Pupils will be expected to walk, not run; to speak, not shout; to say “yes headmistress”, not “yeah”.

She said she would not tolerate violence in the school, or truancy - St George’s recently had the worst truancy record in England.

The last head, Margaret Ryan, who took early retirement in February abandoned the “tough love” approach of her murdered predecessor who expelled 60 pupils in the three years before his death.

Mrs Ryan attempted to reduce the number of exclusions but was blamed by some for allowing discipline to break down because troublemakers remained in school.

Lady Stubbs said: “Inclusion is a laudable aim.

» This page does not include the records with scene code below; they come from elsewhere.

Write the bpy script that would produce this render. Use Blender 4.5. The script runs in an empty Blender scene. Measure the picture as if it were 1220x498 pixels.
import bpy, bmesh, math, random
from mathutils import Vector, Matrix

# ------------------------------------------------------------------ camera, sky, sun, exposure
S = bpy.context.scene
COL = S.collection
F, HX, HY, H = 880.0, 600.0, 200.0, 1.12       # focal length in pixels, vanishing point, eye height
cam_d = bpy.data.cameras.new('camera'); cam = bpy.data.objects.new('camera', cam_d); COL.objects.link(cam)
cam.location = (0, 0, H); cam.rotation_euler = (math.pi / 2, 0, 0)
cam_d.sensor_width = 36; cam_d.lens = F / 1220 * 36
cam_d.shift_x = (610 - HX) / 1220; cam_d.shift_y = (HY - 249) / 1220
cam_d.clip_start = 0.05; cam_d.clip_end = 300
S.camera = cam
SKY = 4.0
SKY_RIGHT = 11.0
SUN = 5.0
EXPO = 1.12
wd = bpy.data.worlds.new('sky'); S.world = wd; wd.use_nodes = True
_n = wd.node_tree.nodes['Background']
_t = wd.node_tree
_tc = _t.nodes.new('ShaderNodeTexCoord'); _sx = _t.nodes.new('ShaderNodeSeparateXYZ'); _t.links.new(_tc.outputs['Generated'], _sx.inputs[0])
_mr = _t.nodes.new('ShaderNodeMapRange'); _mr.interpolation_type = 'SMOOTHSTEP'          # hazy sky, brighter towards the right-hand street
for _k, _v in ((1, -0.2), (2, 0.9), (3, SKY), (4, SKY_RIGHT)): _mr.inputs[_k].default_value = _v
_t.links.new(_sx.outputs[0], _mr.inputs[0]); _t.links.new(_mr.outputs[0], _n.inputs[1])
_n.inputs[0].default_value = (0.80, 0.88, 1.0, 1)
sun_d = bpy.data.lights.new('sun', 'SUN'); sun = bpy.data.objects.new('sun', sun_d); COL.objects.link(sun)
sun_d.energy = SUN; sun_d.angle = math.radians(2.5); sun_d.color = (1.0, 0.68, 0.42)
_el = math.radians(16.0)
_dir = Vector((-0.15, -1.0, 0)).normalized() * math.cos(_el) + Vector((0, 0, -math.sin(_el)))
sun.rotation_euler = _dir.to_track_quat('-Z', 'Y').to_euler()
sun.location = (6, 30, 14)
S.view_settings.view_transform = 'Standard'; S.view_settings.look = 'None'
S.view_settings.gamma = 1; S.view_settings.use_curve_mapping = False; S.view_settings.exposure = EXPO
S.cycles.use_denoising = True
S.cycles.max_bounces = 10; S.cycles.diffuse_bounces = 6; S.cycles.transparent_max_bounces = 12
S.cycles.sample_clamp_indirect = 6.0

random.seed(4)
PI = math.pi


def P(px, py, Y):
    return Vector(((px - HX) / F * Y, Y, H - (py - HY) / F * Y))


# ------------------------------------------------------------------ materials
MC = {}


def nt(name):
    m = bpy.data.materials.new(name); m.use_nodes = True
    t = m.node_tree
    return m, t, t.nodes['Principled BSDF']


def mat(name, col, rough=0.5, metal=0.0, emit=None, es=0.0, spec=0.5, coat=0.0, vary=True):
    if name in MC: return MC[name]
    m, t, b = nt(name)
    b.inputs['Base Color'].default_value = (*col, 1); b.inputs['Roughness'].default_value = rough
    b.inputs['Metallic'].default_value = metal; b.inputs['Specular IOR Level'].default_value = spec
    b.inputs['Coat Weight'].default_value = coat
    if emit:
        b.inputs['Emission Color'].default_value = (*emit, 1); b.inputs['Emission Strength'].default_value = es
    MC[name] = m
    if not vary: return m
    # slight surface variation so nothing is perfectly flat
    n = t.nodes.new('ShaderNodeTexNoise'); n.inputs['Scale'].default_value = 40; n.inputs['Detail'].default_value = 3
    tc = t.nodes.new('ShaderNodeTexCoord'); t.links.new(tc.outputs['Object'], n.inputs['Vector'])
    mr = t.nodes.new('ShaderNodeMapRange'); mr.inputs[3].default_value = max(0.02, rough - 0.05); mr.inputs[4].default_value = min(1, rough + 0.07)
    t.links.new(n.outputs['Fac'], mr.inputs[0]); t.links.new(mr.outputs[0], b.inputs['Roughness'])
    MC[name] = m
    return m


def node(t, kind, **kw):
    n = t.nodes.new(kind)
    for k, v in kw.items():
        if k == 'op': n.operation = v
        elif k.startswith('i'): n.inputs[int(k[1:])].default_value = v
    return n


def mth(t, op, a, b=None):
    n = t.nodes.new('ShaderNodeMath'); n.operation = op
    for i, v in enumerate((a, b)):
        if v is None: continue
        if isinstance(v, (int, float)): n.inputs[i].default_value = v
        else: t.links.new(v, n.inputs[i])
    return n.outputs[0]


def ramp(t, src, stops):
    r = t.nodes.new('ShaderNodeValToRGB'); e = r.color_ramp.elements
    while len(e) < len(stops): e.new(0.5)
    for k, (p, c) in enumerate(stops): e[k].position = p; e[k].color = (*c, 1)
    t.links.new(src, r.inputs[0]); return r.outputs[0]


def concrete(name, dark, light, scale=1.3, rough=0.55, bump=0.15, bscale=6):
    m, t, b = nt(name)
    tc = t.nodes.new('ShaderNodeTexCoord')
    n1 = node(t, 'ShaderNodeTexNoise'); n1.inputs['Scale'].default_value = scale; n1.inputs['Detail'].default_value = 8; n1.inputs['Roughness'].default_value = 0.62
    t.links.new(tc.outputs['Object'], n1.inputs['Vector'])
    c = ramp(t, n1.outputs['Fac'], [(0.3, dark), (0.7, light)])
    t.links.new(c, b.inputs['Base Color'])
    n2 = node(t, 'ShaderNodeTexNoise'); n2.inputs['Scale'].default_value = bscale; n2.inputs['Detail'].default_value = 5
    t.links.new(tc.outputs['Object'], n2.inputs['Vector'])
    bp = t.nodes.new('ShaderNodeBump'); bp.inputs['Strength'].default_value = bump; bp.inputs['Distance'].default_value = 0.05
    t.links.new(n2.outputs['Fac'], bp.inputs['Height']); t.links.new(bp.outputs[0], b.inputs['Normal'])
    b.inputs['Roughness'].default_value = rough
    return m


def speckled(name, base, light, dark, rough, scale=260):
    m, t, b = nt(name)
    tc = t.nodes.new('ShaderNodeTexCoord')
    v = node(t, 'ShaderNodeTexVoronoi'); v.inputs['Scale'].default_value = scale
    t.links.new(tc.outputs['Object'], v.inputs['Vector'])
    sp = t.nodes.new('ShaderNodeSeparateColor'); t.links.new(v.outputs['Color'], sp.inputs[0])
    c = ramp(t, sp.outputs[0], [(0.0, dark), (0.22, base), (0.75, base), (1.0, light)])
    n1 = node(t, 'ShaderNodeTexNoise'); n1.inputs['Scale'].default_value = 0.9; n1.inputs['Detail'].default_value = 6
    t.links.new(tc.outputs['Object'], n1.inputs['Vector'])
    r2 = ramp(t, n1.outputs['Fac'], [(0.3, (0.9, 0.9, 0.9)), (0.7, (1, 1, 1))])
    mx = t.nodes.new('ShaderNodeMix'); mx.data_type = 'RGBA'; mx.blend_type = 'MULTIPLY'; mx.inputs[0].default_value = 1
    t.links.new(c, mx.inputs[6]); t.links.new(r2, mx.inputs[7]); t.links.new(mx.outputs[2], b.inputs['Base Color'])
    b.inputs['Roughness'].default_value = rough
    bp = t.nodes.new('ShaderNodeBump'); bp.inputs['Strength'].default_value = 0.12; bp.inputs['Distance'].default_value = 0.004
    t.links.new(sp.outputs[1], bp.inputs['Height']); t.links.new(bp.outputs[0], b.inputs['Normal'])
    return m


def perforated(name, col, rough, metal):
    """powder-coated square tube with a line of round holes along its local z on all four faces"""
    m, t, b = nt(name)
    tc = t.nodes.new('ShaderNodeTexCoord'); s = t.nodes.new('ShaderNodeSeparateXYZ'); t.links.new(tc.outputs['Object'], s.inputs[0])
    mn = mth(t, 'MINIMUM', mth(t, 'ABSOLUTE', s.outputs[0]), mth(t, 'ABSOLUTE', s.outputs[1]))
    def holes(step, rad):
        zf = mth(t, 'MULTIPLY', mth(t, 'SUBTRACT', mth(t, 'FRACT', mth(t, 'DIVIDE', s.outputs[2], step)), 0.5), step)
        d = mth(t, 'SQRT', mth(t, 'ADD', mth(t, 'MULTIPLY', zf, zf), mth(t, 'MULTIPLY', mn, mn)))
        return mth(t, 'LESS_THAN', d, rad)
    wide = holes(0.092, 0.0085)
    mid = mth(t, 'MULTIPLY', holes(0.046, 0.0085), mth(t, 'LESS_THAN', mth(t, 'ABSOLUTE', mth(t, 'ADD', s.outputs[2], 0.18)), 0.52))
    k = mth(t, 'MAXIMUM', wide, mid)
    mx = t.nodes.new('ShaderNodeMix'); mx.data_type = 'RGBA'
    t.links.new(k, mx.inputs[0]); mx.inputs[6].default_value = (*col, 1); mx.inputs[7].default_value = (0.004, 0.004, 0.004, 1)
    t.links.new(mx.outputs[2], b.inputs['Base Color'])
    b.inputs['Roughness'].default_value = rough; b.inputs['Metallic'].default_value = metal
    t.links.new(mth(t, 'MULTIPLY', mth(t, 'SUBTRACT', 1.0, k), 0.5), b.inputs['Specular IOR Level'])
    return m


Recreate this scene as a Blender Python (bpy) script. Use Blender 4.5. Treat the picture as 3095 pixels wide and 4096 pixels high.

It may not be able to be realised in every instance, but it is a laudable aim.”

Kevin McNeany, chairman of Nord Anglia, said: “This is a school which has considerable strengths - including its improving exam results.

“We do not want to make ourselves hostages to fortune by publicly setting ourselves targets that will have to be achieved by particular dates.”

Lady Stubbs, a 60-year-old Scot and a devout Catholic, spent 13 years as head of Douay Martyrs before retiring last autumn. Before that, she ran education in a secure girls’ unit in Lambeth.